Barrett: The vanishing art of distinguishing between unlike things

Barrett: The vanishing art of distinguishing between unlike things

April 10th, 2011 by Steve Barrett in Opinion Columns

Let's stipulate:

  • that gratuitously burning a book which people of a given religion hold sacred is a bad thing to do, even if the match bearer deems the book diabolical rather than divine;

  • that such an act is particularly ill advised when U.S. troops are fighting in a region full of people who revere the book in question, and when previous insults to their religion have become pretexts for mass murder, and;

  • that the recent burning of a copy of the Quran at a church in Florida was therefore stupid.

But then let us reflect on the greater evil that took place after the burning. (Notice I say "after," not "because of," for reasons I'll explain.)

At this writing, more than 20 people in Afghanistan are dead and nearly 100 have been injured in riots related to the desecration of the Quran.

Not many people in America, Afghanistan or, for that matter, Botswana or the Galapagos Islands approve of what the church did. But its ugly act revealed an uglier truth: Radical Muslims consider homicide an appropriate response to the nonviolent actions of those who disagree with them.

It's disgraceful that that should have to be pointed out in the United States only nine years after 9/11. But listen to the critics of the Florida church's actions. When they bother to mention the butchery that followed in Afghanistan, they mash it and the Quran burning together in some half-baked moral meatloaf. That betrays a stunning inability to distinguish between patently different things - a skill normally acquired not long after one slips the surly bonds of Pampers and Similac.

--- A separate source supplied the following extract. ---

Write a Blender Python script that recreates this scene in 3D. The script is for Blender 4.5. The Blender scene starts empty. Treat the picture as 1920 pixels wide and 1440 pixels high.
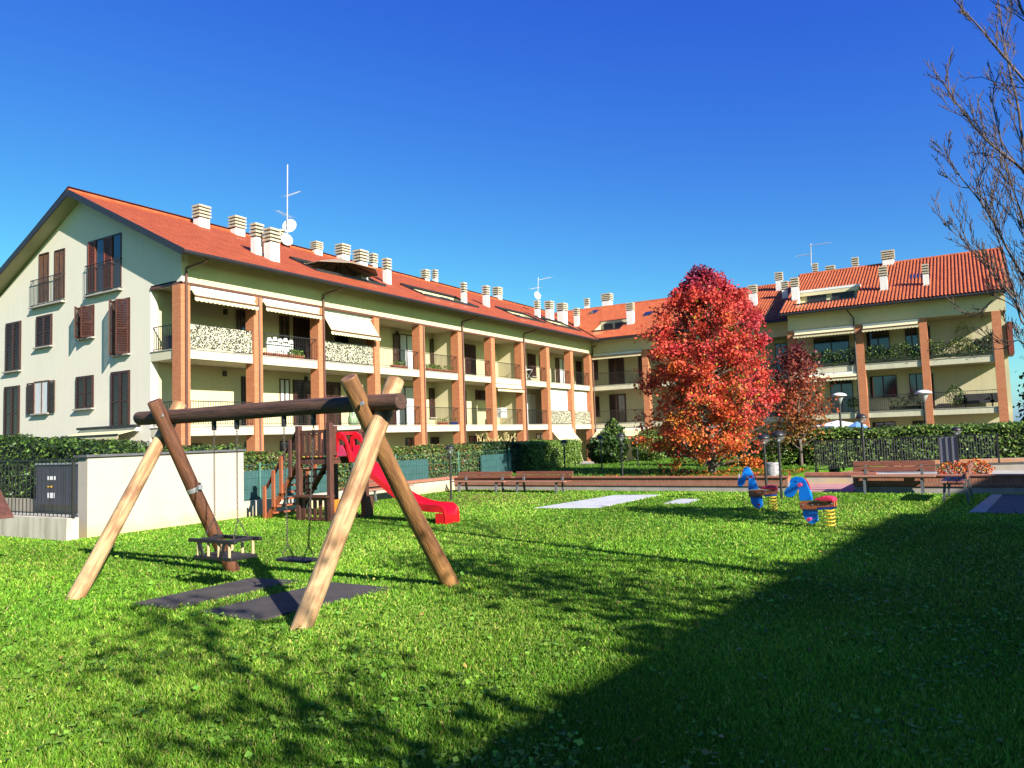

Yet it was hard to determine which misdeed President Obama considered more grievous. He labeled the Quran desecration "an act of extreme intolerance and bigotry," according to CBS News, while the slayings were "outrageous and an affront to human decency and dignity."

Some go further than even mindless moral equivalence, by failing to condemn the killers at all. A column by a staff member at The Palm Beach Post in Florida derides the "infamous" church and its "vile" pastor, who, the writer says, is "making excuses" for the Quran desecration "that spawned scores of deaths and mayhem in Afghanistan."

Wait just a banjo-pickin' minute!

The people who should be making excuses for the deaths are the ones who picked up guns, knives or blunt objects and ended the lives of nearly two dozen innocents in Afghanistan. Some disrespectful jerk halfway around the world didn't force them to do that; they did it all by their lonesome. Yet the columnist proffers them not the gentlest reproof.

Wanna talk bigotry, Mr. President? How 'bout the soft bigotry of low expectations? What say we dispense with this quiet assumption that people of certain faiths can't be expected not to engage in slaughter when they feel dissed?

Their adoring fan

Venezuelan dictator Hugo Chavez, speaking on television about potential U.S. envoys to his country: "I hope they name [far-left director] Oliver Stone. I'll suggest a candidate ... [far-left "actor"] Sean Penn, or [far-left professor Noam] Chomsky. We have a lot of friends there. [Democrat] Bill Clinton!"

You know, it's never quite just to condemn a celebrity, politician or academic simply because some tyrant likes him - a-la Fidel Castro's tribute to Barack Obama as a man "who believes strongly in his ideas and who hopefully can carry them out" - or, now, Chavez's devotion to Stone, Penn, Chomsky and Clinton.

But at some point, if thugs and autocrats admire you, it bears asking why.